The Obama administration’s much-anticipated immigration reform proposal, announced on 29 January, includes a plan to attach green cards to the diplomas of foreigners who have earned advanced degrees in scientific and technical disciplines from US universities.

“The proposal encourages foreign graduate students educated in the United States to stay here and contribute to our economy by ‘stapling’ a green card to the diplomas of science, technology, engineering and mathematics (STEM) PhD and Master’s degree graduates from qualified US universities who have found employment in the United States,” a White House fact sheet explained.

The plan also would require employers to pay a fee that will support education and training to grow the next generation of American workers in STEM careers.
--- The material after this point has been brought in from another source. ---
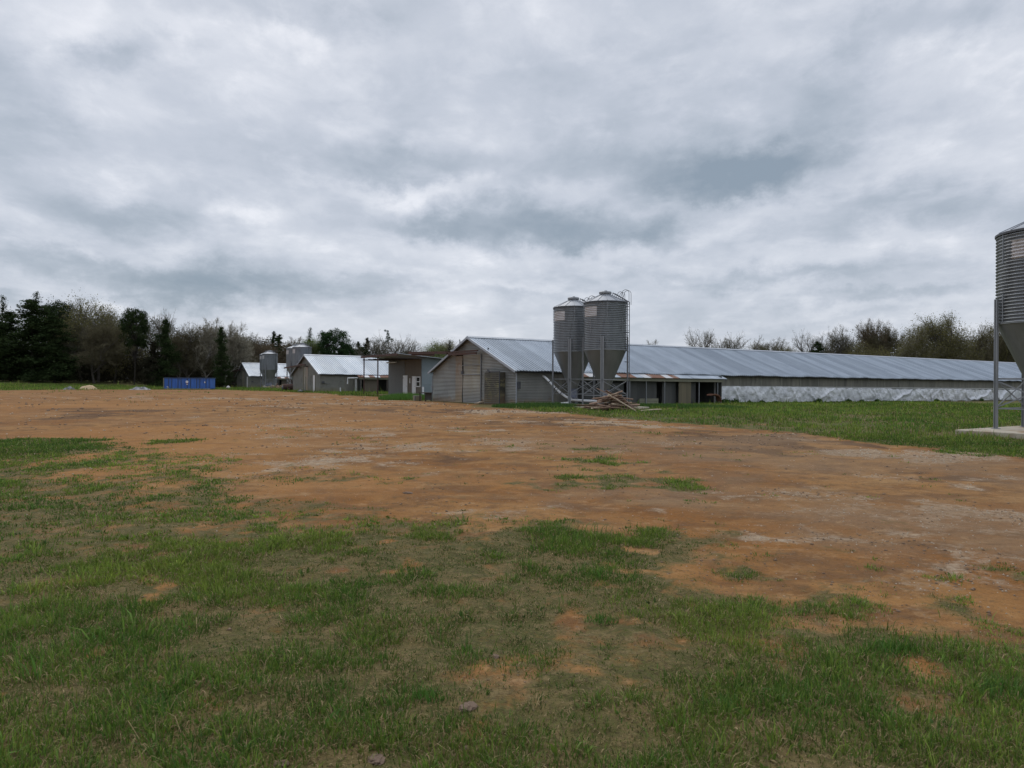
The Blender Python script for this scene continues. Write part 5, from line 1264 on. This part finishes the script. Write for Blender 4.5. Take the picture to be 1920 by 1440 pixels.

In addition, the administration is proposing to create a visa category for foreigners to work in federal science and technology laboratories on critical national security needs.

A limited number of highly-skilled and specialised immigrants would be able to benefit from this visa category after being in the US for two years and passing rigorous national security and criminal background checks.

“Right now, there are brilliant students from all over the world sitting in classrooms at our top universities,” President Obama said when announcing the proposal in a speech in Las Vegas, Nevada. “They’re earning degrees in the fields of the future, like engineering and computer science. But once they finish school, once they earn that diploma, there’s a good chance they’ll have to leave our country.”

He noted that Intel and Instagram were both started with the help of an immigrant who studied in the US and then stayed there.

“We’re giving them all the skills they need to figure that out, but then we’re going to turn around and tell them to start that business and create those jobs in China or India or Mexico or someplace else,” the president added. “That’s not how you grow new industries in America. That’s how you give new industries to our competitors.”

During his speech, Obama endorsed a bipartisan immigration framework that came out of the Senate on 29 January. The statement of principles, offered by four Democratic and four Republican senators, also proposed to award a green card to immigrants who have received a PhD or masters degree in STEM fields from an American university.